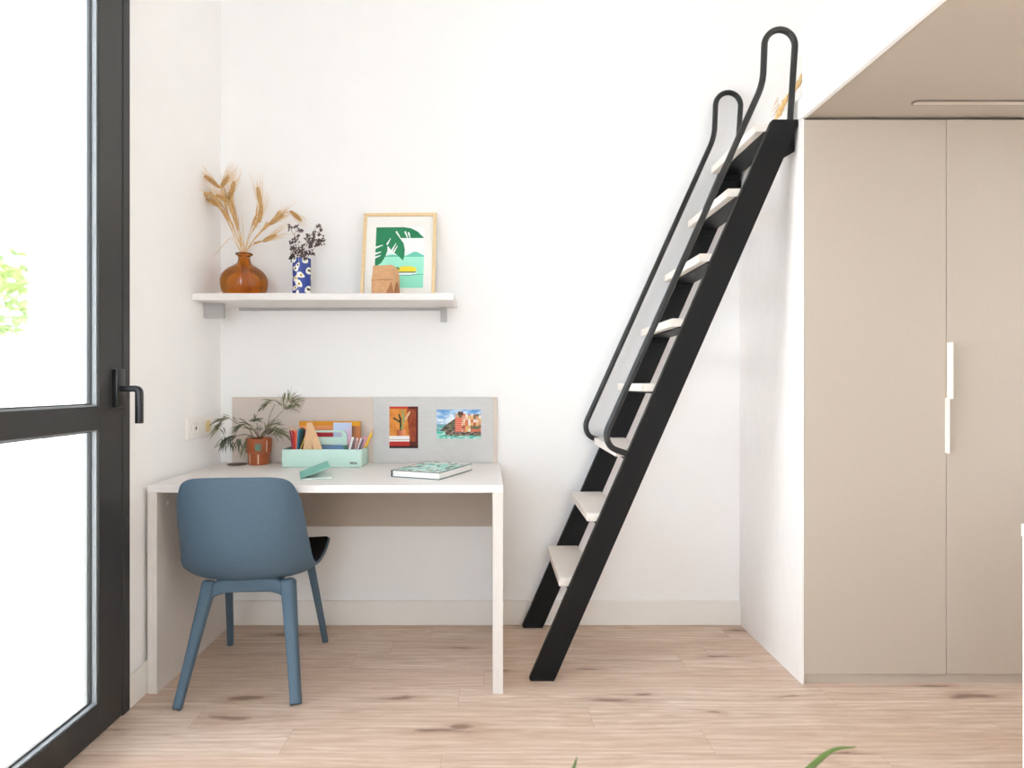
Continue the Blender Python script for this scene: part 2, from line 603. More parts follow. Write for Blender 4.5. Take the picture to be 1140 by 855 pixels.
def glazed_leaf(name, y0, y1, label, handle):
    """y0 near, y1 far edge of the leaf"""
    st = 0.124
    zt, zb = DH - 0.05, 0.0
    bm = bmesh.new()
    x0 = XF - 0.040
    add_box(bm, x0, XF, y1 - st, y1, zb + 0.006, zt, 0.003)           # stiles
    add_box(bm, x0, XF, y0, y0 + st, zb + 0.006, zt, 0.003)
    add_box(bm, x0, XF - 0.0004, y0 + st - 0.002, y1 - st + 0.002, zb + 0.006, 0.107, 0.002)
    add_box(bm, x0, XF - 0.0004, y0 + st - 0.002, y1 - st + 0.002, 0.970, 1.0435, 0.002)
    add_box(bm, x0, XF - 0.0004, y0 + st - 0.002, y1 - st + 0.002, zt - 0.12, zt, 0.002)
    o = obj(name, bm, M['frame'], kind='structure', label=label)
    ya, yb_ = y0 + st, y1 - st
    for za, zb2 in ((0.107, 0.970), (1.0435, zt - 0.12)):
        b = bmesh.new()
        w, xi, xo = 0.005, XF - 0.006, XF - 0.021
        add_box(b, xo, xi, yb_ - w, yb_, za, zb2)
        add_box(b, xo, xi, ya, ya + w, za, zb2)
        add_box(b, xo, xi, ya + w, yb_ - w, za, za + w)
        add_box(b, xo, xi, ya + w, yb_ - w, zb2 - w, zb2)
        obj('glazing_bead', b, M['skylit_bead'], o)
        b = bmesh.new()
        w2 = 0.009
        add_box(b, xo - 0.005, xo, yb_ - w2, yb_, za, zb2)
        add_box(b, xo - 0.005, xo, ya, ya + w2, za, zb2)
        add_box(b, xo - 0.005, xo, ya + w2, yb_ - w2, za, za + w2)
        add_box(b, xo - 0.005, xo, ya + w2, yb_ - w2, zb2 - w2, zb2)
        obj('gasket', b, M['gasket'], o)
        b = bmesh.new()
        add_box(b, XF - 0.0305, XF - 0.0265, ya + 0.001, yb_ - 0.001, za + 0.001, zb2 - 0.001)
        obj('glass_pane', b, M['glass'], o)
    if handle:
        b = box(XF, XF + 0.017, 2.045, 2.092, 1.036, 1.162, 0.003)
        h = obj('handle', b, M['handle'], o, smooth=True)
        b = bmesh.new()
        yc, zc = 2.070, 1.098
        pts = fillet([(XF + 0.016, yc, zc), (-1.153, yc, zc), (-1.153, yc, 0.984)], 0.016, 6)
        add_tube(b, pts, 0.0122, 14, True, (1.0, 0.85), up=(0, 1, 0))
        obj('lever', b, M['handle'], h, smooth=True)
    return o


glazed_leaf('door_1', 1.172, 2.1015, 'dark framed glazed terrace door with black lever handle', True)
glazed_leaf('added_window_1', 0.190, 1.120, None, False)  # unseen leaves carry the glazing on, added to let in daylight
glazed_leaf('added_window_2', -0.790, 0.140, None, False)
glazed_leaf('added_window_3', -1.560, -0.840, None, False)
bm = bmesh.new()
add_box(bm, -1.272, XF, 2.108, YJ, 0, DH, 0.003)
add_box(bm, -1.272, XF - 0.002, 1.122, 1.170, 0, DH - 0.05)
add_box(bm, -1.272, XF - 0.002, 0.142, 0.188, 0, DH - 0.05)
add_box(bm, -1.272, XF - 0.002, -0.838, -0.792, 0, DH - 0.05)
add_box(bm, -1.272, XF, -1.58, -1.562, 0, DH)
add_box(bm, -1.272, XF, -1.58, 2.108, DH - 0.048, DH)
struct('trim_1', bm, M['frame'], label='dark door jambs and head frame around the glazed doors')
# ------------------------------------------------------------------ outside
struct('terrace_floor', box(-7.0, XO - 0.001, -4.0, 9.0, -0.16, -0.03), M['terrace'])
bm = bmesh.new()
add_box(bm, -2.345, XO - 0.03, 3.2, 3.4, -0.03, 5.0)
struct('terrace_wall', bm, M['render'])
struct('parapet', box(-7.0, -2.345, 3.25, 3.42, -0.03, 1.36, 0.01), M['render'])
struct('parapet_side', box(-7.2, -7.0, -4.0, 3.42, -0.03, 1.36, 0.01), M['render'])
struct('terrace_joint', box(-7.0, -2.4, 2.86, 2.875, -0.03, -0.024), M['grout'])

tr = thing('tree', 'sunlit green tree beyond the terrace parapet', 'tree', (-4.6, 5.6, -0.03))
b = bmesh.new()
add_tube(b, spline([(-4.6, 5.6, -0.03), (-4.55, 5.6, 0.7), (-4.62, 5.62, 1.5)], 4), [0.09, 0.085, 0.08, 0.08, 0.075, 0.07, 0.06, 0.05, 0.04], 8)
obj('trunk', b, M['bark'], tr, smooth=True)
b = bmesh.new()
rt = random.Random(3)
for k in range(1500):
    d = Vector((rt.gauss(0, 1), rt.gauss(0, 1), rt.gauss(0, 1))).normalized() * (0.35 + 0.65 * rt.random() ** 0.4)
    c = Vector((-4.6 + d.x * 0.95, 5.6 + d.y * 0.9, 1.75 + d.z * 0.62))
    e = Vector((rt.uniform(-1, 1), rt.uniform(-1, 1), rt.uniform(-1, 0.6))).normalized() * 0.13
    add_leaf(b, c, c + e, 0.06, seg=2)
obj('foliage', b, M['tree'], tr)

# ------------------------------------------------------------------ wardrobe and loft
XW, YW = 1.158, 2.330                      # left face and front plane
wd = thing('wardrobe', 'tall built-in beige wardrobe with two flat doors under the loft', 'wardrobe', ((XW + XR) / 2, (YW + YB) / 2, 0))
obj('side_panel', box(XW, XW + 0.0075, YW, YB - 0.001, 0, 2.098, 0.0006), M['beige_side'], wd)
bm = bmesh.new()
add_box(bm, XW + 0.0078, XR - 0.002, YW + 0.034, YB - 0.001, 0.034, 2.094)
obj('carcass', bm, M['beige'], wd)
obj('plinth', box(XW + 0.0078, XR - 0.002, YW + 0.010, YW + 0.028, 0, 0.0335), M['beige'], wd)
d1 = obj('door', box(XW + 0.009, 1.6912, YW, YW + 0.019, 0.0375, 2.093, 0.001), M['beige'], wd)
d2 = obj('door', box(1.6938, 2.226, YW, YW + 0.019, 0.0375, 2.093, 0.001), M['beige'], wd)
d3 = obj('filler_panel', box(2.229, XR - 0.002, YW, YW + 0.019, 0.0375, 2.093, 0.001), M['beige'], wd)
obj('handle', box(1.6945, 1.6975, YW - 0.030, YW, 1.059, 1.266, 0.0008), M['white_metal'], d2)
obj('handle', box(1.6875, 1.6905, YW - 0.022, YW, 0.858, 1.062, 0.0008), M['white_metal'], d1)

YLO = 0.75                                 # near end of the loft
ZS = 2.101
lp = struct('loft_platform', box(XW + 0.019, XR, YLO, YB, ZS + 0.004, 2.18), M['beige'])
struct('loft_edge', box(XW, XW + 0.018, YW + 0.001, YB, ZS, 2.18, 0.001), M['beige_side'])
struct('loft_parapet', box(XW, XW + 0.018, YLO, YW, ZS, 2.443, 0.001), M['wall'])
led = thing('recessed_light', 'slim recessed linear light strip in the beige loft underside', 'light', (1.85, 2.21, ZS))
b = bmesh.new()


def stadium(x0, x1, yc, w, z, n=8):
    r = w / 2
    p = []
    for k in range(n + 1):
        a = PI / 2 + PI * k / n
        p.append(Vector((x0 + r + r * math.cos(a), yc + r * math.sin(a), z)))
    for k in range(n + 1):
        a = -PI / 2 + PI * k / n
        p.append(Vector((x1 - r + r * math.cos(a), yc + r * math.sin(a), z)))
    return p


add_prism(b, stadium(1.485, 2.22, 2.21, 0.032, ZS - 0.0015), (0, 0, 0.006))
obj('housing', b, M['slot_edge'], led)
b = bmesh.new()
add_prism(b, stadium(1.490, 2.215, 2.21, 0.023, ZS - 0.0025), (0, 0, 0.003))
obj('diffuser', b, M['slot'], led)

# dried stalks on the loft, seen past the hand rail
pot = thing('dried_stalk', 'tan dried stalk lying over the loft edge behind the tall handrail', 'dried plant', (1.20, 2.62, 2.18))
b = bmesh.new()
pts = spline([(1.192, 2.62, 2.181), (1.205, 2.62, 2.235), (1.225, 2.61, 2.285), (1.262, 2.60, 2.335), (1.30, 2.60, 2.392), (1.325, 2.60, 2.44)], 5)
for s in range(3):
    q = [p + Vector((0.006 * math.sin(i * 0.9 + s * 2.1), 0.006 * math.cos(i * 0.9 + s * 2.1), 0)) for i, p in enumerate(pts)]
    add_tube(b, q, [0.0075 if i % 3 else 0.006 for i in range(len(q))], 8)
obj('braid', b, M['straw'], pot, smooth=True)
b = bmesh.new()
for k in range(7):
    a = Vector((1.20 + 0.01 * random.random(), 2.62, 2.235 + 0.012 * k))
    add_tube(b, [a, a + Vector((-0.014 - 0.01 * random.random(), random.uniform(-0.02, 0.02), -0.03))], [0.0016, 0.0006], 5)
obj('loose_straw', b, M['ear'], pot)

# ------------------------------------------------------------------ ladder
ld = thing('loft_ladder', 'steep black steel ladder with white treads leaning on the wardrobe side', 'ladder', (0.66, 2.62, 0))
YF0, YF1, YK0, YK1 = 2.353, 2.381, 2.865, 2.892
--
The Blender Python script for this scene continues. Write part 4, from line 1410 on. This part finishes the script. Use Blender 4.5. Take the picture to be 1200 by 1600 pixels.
==
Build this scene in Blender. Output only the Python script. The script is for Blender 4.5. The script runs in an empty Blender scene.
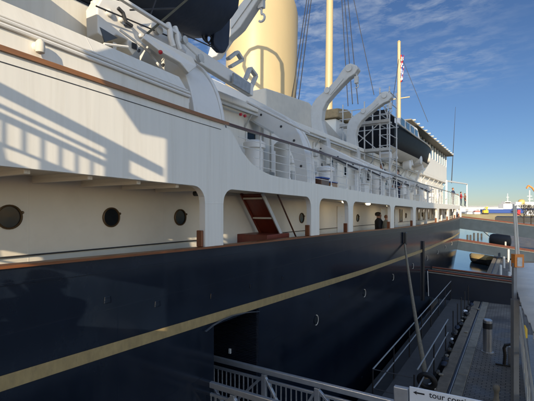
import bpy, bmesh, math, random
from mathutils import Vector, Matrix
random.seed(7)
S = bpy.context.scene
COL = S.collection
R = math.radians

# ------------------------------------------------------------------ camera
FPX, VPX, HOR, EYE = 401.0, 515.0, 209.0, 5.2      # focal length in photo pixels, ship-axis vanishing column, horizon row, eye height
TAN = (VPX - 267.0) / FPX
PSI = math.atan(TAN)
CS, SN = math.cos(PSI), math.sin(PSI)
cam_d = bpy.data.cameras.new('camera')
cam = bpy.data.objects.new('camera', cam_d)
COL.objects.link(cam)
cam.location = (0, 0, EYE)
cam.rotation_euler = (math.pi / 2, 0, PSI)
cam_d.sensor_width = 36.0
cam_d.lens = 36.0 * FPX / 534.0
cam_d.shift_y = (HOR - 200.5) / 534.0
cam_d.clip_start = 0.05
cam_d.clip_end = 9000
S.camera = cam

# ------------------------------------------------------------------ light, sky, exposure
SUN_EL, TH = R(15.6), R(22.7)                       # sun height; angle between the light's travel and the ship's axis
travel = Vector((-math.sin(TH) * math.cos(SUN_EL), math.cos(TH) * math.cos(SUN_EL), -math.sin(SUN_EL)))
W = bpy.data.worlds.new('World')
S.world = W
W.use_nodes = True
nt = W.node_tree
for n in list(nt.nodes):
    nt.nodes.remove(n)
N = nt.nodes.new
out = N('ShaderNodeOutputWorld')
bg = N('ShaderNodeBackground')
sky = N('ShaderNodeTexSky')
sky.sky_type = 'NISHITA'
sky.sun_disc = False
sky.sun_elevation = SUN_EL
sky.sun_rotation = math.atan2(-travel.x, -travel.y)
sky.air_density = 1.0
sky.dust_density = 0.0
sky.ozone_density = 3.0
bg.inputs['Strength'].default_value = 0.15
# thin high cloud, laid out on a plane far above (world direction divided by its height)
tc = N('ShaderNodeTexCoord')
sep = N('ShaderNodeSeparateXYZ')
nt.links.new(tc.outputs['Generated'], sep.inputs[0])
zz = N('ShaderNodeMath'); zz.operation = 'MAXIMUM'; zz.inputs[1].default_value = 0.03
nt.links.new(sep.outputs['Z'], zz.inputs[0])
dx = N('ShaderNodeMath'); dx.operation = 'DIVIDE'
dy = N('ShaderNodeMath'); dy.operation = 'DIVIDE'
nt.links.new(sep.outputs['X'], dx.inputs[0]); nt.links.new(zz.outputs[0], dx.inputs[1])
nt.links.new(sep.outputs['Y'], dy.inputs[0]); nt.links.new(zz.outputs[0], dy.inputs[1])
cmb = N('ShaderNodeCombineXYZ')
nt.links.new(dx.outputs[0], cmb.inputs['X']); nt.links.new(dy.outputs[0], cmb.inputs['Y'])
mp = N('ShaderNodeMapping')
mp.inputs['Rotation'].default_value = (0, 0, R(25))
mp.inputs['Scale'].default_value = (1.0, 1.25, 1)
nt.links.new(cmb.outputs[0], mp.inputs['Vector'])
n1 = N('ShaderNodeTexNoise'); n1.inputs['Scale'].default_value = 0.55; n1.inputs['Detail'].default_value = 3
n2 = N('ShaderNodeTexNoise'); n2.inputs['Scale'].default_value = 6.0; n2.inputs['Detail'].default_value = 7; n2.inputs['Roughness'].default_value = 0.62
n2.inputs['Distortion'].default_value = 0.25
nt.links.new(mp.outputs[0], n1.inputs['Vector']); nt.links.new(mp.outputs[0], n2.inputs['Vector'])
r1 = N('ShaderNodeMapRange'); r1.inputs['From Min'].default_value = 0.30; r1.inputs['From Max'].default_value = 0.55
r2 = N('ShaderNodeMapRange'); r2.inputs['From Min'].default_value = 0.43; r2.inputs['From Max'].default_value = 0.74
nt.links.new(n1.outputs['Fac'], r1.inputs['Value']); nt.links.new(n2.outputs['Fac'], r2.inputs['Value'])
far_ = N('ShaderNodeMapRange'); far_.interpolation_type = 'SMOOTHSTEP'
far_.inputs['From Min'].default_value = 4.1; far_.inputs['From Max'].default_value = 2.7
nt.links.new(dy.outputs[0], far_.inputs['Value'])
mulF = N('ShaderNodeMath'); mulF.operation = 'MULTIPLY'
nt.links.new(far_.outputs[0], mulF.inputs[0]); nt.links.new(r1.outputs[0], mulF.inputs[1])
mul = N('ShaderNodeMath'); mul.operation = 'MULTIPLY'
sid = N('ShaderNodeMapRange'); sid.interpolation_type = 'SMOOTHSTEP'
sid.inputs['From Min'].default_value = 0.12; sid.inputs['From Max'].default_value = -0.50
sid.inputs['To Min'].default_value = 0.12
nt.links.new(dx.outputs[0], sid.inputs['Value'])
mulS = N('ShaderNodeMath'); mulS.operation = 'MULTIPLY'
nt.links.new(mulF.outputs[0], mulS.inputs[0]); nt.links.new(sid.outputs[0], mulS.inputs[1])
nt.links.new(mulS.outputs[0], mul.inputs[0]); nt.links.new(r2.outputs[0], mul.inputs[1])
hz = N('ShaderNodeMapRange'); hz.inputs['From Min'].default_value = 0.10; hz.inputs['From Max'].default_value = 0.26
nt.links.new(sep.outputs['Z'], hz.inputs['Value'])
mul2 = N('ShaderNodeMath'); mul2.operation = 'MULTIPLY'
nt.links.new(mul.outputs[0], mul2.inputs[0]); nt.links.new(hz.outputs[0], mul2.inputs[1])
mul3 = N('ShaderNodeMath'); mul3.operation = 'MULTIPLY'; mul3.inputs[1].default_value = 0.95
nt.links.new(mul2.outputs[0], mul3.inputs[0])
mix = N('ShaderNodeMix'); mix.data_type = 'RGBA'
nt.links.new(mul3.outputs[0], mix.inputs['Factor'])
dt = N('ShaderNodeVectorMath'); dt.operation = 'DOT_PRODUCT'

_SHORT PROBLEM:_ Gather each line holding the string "part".

_OUTPUT OF THE EXERCISE:_
Continue the Blender Python script for this scene: part 2, from line 603. More parts follow. Write for Blender 4.5. Take the picture to be 1140 by 855 pixels.
The Blender Python script for this scene continues. Write part 4, from line 1410 on. This part finishes the script. Use Blender 4.5. Take the picture to be 1200 by 1600 pixels.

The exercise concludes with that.